* [Work instructions] Repeat every line, exactly, from the very first through the one where "for o in list(bpy.data.objects): bpy.data.objects.remove(o)" appears. Add nothing else.
##### Source data #####
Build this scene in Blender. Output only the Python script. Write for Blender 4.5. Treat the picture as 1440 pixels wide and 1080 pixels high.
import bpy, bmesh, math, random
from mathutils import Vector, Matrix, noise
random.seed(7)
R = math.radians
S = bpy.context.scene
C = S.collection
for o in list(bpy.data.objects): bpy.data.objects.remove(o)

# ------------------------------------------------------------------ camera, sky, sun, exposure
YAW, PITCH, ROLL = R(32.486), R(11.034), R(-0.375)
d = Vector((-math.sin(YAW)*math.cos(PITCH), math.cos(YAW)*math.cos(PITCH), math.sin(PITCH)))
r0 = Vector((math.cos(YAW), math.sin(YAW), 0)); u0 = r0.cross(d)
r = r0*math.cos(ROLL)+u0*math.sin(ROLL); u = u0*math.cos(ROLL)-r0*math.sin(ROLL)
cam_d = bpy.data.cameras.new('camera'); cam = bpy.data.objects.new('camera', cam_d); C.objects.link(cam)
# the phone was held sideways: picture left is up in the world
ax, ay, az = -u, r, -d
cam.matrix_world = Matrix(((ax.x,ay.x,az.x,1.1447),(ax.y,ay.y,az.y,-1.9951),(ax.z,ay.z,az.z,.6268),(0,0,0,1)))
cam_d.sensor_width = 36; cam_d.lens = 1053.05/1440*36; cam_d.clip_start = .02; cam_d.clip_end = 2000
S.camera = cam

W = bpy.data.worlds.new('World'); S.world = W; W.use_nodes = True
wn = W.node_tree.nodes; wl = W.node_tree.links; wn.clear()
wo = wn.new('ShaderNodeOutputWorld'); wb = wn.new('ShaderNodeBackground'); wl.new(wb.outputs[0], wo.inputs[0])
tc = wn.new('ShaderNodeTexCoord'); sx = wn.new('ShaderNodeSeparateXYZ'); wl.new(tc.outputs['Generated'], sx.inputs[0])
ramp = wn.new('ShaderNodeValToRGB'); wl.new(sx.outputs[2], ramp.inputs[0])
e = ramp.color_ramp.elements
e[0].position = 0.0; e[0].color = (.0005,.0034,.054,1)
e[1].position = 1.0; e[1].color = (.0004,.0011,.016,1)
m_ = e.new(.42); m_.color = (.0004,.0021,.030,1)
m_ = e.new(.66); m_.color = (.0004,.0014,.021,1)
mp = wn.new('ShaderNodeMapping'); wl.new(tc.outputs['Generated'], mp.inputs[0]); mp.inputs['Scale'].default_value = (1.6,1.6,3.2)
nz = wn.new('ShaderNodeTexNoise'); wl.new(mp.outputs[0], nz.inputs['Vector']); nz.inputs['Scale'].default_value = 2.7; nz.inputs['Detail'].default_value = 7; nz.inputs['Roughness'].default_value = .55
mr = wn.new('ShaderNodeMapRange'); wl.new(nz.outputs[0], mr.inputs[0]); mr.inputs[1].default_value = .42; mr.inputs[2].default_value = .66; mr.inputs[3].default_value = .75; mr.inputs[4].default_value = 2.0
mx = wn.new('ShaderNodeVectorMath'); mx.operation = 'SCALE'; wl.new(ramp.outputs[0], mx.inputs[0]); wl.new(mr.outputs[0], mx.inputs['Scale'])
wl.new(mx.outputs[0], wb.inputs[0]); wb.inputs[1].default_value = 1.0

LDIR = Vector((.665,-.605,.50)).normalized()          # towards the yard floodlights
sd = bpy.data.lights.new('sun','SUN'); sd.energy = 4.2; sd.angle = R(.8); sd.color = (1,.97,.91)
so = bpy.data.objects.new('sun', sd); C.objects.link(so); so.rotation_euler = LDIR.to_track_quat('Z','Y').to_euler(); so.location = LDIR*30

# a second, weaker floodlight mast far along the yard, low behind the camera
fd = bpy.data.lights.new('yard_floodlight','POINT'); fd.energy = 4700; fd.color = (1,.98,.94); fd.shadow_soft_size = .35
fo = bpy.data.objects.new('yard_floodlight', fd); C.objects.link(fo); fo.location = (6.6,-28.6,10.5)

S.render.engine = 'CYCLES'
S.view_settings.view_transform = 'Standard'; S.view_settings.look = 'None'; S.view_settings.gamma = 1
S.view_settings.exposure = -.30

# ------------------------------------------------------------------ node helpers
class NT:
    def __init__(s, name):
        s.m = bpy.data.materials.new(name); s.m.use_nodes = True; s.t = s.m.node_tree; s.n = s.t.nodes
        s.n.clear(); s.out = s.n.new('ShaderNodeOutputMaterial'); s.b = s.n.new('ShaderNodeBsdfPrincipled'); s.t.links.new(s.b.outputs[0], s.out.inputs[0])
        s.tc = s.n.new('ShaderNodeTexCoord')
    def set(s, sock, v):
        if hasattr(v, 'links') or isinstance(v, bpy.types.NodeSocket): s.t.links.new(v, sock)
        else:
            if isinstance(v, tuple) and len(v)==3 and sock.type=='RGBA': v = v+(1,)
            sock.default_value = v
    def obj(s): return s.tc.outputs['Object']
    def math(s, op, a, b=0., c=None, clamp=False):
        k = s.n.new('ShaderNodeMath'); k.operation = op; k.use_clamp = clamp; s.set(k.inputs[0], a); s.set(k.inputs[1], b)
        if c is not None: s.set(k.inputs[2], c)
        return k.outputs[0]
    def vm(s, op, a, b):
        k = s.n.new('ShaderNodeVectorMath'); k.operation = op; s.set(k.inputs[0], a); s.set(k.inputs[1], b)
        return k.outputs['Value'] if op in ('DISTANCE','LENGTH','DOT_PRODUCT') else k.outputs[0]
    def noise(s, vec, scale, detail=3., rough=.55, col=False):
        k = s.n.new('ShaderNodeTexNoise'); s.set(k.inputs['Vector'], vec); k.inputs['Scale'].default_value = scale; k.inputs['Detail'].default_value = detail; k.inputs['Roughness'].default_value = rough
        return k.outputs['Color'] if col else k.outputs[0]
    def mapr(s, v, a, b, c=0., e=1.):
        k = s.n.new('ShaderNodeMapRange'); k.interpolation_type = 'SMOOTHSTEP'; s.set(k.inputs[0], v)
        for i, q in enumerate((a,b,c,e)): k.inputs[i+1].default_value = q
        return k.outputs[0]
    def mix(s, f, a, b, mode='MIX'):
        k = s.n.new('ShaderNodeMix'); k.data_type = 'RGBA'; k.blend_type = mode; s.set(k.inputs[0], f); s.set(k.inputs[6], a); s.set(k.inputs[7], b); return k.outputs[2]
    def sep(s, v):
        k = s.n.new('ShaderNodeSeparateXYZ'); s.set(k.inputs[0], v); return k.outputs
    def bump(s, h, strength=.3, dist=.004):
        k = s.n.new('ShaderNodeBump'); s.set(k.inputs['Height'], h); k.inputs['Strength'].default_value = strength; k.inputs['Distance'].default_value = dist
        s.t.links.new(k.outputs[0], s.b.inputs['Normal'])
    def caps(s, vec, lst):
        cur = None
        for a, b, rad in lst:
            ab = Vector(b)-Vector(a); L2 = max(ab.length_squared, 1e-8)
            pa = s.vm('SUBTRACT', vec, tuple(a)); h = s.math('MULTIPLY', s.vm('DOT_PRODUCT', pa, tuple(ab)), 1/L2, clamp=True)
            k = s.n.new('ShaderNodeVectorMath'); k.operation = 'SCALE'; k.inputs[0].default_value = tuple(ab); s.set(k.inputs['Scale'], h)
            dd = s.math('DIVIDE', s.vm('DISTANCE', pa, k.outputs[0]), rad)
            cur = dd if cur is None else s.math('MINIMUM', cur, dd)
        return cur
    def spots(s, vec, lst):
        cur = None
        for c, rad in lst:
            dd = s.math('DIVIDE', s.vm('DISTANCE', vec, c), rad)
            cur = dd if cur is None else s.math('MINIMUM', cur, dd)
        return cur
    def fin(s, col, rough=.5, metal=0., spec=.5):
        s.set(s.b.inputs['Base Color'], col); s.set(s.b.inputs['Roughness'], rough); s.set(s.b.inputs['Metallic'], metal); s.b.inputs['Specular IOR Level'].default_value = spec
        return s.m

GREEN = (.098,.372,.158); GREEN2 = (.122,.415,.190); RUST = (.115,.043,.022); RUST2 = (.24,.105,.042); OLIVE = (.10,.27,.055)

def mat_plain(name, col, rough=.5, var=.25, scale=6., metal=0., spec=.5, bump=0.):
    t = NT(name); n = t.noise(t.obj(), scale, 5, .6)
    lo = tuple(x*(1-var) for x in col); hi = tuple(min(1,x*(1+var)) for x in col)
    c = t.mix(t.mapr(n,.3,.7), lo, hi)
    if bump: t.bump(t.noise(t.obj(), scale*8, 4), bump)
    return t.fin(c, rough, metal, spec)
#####
* [Completed task]
Build this scene in Blender. Output only the Python script. Write for Blender 4.5. Treat the picture as 1440 pixels wide and 1080 pixels high.
import bpy, bmesh, math, random
from mathutils import Vector, Matrix, noise
random.seed(7)
R = math.radians
S = bpy.context.scene
C = S.collection
for o in list(bpy.data.objects): bpy.data.objects.remove(o)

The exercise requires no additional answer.